Solution to Abstract Algebra by Dummit & Foote 3rd edition Chapter 7.2 Exercise 7.2.2
Let $R$ be a commutative ring with $1 \neq 0$. Let $p(x) = \sum_{i=0}^n a_ix^i$ be an element of the polynomial ring $R[x]$. Prove that $p(x)$ is a zero divisor in $R[x]$ if and only if there is a nonzero $b \in R$ such that $bp(x) = 0$.
Solution: If $bp(x) = 0$ for some nonzero $b \in R$, then it is clear that $p(x)$ is a zero divisor.
Now suppose $p(x)$ is a zero divisor; that is, for some $q(x) = \sum_{i=0}^m b_ix^i$, we have $p(x)q(x) = 0$. We may choose $q(x)$ to have minimal degree among the nonzero polynomials with this property.
We will now show by induction that $a_iq(x) = 0$ for all $0 \leq i \leq n$.
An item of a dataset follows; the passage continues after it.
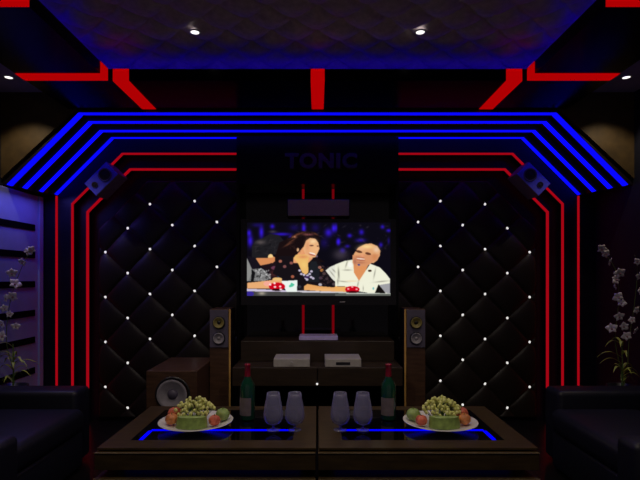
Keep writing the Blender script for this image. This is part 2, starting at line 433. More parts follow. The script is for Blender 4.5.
# seated man on the left
poly(1, [(90, 300), (130, 245), (200, 215), (300, 160), (400, 175), (470, 250), (480, 330), (430, 380), (340, 400), (290, 430), (150, 470), (90, 420)], (30, 29, 33))
for _ in range(60): ell(1, rs.uniform(130, 460), rs.uniform(230, 400), rs.uniform(10, 40), rs.uniform(3, 8), (62, 56, 60) if _ % 2 else (14, 12, 16), .4, True, rs.uniform(-1.5, .2))
ell(1, 190, 255, 60, 28, (95, 85, 85), .8, True); ell(1, 330, 135, 45, 16, (80, 72, 85), .7, True)
poly(1, [(115, 430), (170, 460), (270, 445), (300, 400), (350, 425), (395, 385), (425, 340), (452, 350), (445, 400), (400, 445), (340, 490), (140, 490)], (214, 140, 92))
ell(1, 305, 425, 30, 35, (246, 208, 140)); ell(1, 430, 370, 16, 35, (240, 205, 150), 1, False, .3)
poly(4, [(130, 25), (300, 20), (420, 0), (350, 60), (300, 85), (225, 105), (185, 105)], (216, 140, 88))
poly(4, [(180, 110), (330, 80), (420, 0), (560, -60), (640, 80), (640, 390), (330, 270), (280, 180)], (30, 18, 24))
poly(4, [(40, 0), (130, 20), (190, 110), (110, 170)], (22, 18, 28))
poly(4, [(35, 20), (95, 150), (200, 140), (260, 175), (310, 250), (250, 285), (35, 285)], (120, 120, 120))
for _ in range(60):
    x, y = rs.uniform(110, 300), rs.uniform(145, 280)
    ell(4, x, y, 12, 7, rs.choice([200, 40, 150])*np.ones(3), .8, False, rs.uniform(-1.5, 1.5))
poly(4, [(90, 150), (130, 190), (110, 290), (80, 290)], (18, 18, 20)); poly(4, [(35, 30), (80, 130), (90, 200), (50, 285), (35, 285)], (140, 140, 138))
ell(4, 360, 135, 50, 22, (110, 60, 85), .9); ell(4, 345, 200, 40, 40, (90, 42, 40), .8, True); ell(4, 395, 220, 14, 22, (40, 110, 150), .9)
ell(4, 480, 210, 60, 60, (28, 22, 60), .8, True)
poly(4, [(40, 305), (230, 285), (340, 270), (430, 250), (440, 300), (330, 370), (40, 372)], (233, 172, 116))
ell(4, 270, 315, 45, 30, (245, 170, 150)); ell(4, 380, 262, 55, 18, (235, 190, 120))
# woman in the middle
poly(2, [(-170, 420), (-120, 260), (0, 200), (60, 155), (140, 128), (290, 140), (345, 205), (350, 290), (330, 310), (290, 400), (330, 440), (400, 480), (-170, 480)], (24, 14, 16))
poly(5, [(-120, 0), (300, 0), (360, 90), (420, 180), (530, 330), (330, 350), (160, 330), (160, 385), (60, 385), (-60, 270), (-200, 200)], (22, 17, 22))
for x, y, rx, ry, an in ((60, 180, 60, 10, -.6), (110, 160, 70, 9, -.4), (20, 240, 70, 8, -.6), (200, 165, 60, 14, 0), (290, 160, 40, 9, .4), (-20, 280, 60, 8, -.5)): ell(2, x, y, rx, ry, (125, 72, 50), .75, True, an)
ell(2, 50, 195, 25, 12, (230, 150, 110), .8, True); ell(2, 210, 165, 50, 14, (160, 90, 100), .8, True)
poly(2, [(75, 400), (150, 310), (230, 330), (260, 440), (210, 490), (40, 490), (40, 440)], (232, 160, 110))
poly(2, [(150, 320), (185, 235), (230, 206), (290, 216), (325, 262), (337, 330), (318, 370), (290, 425), (235, 435), (170, 390)], (236, 178, 126))
ell(2, 250, 245, 45, 30, (250, 215, 165), .9, True); ell(2, 200, 380, 40, 25, (215, 130, 100), .7, True); ell(2, 300, 335, 20, 20, (250, 200, 150), .8, True)
ell(2, 245, 295, 28, 8, (90, 50, 40), .9); ell(2, 318, 300, 14, 8, (90, 50, 40), .9); ell(2, 255, 385, 38, 12, (250, 235, 220), .9, False, .25); ell(2, 245, 402, 42, 9, (170, 70, 65), .8, False, .25)
ell(2, 90, 340, 14, 22, (240, 190, 140)); ell(2, 305, 415, 12, 12, (110, 90, 110))
poly(5, [(40, 20), (70, -15), (230, -20), (205, 60), (212, 190), (180, 212), (140, 190), (95, 90)], (236, 186, 108))
ell(5, 150, 10, 60, 20, (215, 130, 90), .7, True); ell(5, 160, 100, 35, 45, (245, 205, 120), .7, True)
poly(5, [(180, 290), (240, 60), (300, 60), (335, 150), (335, 300)], (30, 36, 42), .7)
for x, y in ((110, 165), (130, 205), (160, 215), (200, 222), (225, 205), (245, 175), (240, 240), (265, 255), (195, 268), (180, 250)): ell(5, x, y, 16, 13, (205, 195, 218), .95)
ell(5, 195, 240, 32, 12, (60, 40, 90))
for x, y, c in ((30, 235, (200, 110, 80)), (15, 80, (170, 100, 90)), (340, 130, (200, 130, 110)), (362, 162, (220, 140, 60)), (390, 200, (90, 70, 70)), (500, 320, (90, 75, 80)), (350, 250, (80, 60, 75)), (420, 260, (70, 55, 60)), (345, 325, (220, 215, 225)), (-60, 120, (150, 90, 90)), (110, 350, (60, 60, 70)), (-110, 60, (205, 120, 95))): ell(5, x, y, 20, 17, c, .8)
for _ in range(40): ell(5, rs.uniform(330, 480), rs.uniform(100, 330), 9, 7, (85, 60, 60), .5)
poly(5, [(160, 345), (200, 318), (330, 342), (480, 355), (640, 345), (640, 412), (500, 408), (160, 388)], (230, 166, 98))
ell(5, 400, 385, 200, 16, (240, 190, 130), .6, True)
for _ in range(90):
    a = rs.uniform(0, 6.28); q = rs.uniform(.5, 1)
    ell(2, 130+190*q*math.cos(a), 260+125*q*math.sin(a) if math.sin(a) < .2 or math.cos(a) < 0 else 150, rs.uniform(8, 26), rs.uniform(3, 7), rs.choice(3) and (78, 46, 38) or (18, 10, 12), .35, True, rs.uniform(-1.6, 1.6))
poly(2, [(158, 320), (185, 240), (230, 208), (290, 218), (325, 262), (337, 330), (318, 370), (290, 422), (235, 435), (172, 395)], (236, 180, 128), .75)
ell(2, 245, 292, 26, 7, (80, 44, 36), .8); ell(2, 316, 298, 12, 7, (80, 44, 36), .8); ell(2, 256, 383, 36, 9, (252, 238, 225), .9, False, .25); ell(2, 250, 397, 42, 7, (160, 70, 62), .7, False, .25)
ell(2, 200, 300, 30, 70, (214, 140, 100), .6, True); ell(2, 265, 245, 40, 24, (250, 216, 165), .8, True)
# man on the right
poly(5, [(405, 165), (460, 122), (560, 82), (650, 66), (650, 345), (565, 335), (480, 262)], (228, 228, 214))
poly(6, [(-10, 97), (100, 55), (190, 42), (210, 130), (260, 285), (390, 88), (500, 130), (565, 195), (617, 262), (617, 432), (440, 432), (270, 405), (100, 345), (-10, 345)], (240, 240, 218))
for T, x, y, rx, ry, an in ((5, 500, 165, 30, 8, .8), (5, 555, 200, 10, 60, -.1), (5, 480, 200, 50, 7, .9), (5, 545, 290, 8, 40, 0), (6, 130, 160, 50, 8, 0), (6, 120, 90, 8, 50, .3), (6, 30, 200, 9, 70, 0), (6, 80, 290, 60, 7, .1), (6, 520, 290, 80, 8, -.1), (6, 310, 370, 6, 30, 0), (6, 250, 320, 8, 40, .2), (6, 440, 200, 8, 60, .2)): ell(T, x, y, rx, ry, (135, 133, 120), .75, True, an)
ell(6, 160, 100, 26, 30, (250, 248, 240), .8); ell(6, 385, 168, 22, 12, (60, 40, 30)); ell(6, 180, 285, 80, 7, (240, 200, 150), .7, True)
poly(6, [(195, 60), (380, 80), (330, 180), (262, 282), (205, 190)], (222, 146, 92))
poly(3, [(188, 440), (205, 385), (250, 318), (330, 276), (400, 268), (470, 298), (505, 350), (500, 405), (470, 460), (430, 490), (190, 490)], (226, 166, 116))
poly(6, [(188, -10), (192, 70), (240, 118), (330, 120), (380, 100), (425, 60), (470, 42), (492, -20)], (216, 148, 104))
ell(3, 350, 305, 80, 25, (252, 220, 150), .9, True); ell(3, 460, 340, 35, 35, (240, 215, 190), .7, True); ell(3, 290, 330, 50, 20, (240, 190, 150), .7, True)
ell(3, 262, 362, 38, 14, (85, 48, 34), .95, False, .25); ell(3, 365, 385, 34, 14, (95, 52, 36), .95, False, .2); ell(3, 300, 405, 22, 20, (235, 160, 120), .9, True)
ell(3, 275, 428, 55, 6, (170, 95, 75), .7, False, .12); ell(3, 282, 444, 48, 9, (238, 215, 200), .9, False, .1); ell(3, 280, 458, 52, 6, (160, 78, 66), .8, False, .08); ell(6, 280, 75, 60, 14, (165, 100, 80), .6, True); ell(6, 260, 100, 14, 10, (60, 70, 130)); ell(6, 215, 60, 20, 40, (150, 90, 80), .6, True)
ell(3, 440, 420, 30, 40, (205, 130, 80), .7, True)
poly(6, [(438, 432), (485, 320), (545, 395), (570, 432)], (18, 15, 14)); poly(6, [(490, 330), (617, 310), (617, 432), (560, 415), (540, 390)], (160, 160, 165))
ell(6, 425, 370, 10, 15, (120, 190, 190)); 
poly(6, [(-10, 345), (110, 350), (110, 412), (-10, 412)], (238, 176, 100))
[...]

For the base case, note that $$p(x)q(x) = \sum_{k=0}^{n+m} \left(\sum_{i+j = k} a_ib_j\right) x^k = 0.$$ The coefficient of $x^{n+m}$ in this product is $a_nb_m$ on one hand, and 0 on the other. Thus $a_nb_m = 0$. Now $a_nq(x)p(x) = 0$, and the coefficient of $x^m$ in $q$ is $a_nb_m = 0$. Thus the degree of $a_nq(x)$ is strictly less than that of $q(x)$; since $q(x)$ has minimal degree among the nonzero polynomials which multiply $p(x)$ to 0, in fact $a_nq(x) = 0$. More specifically, $a_nb_i = 0$ for all $0 \leq i \leq m$.
For the inductive step, suppose that for some $0 \leq t < n$, we have $a_rq(x) = 0$ for all $t < r \leq n$. Now $$p(x)q(x) = \sum_{k=0}^{n+m} \left( \sum_{i+j=k} a_ib_j\right) x^k = 0.$$ On one hand, the coefficient of $x^{m+t}$ is $\sum_{i+j = m+t} a_ib_j$, and on the other hand, it is 0. Thus $$\sum_{i+j=m+t} a_ib_j = 0.$$ By the induction hypothesis, if $i \geq t$, then $a_ib_j = 0$. Thus all terms such that $i \geq t$ are zero. If $i < t$, then we must have $j > m$, a contradiction. Thus we have $a_tb_m = 0$. As in the base case, $$a_tq(x)p(x) = 0$$ and $a_tq(x)$ has degree strictly less than that of $q(x)$, so that by minimality, $a_tq(x) = 0$.
By induction, $a_iq(x) = 0$ for all $0 \leq i \leq n$. In particular, $a_ib_m = 0$. Thus $b_mp(x) = 0$.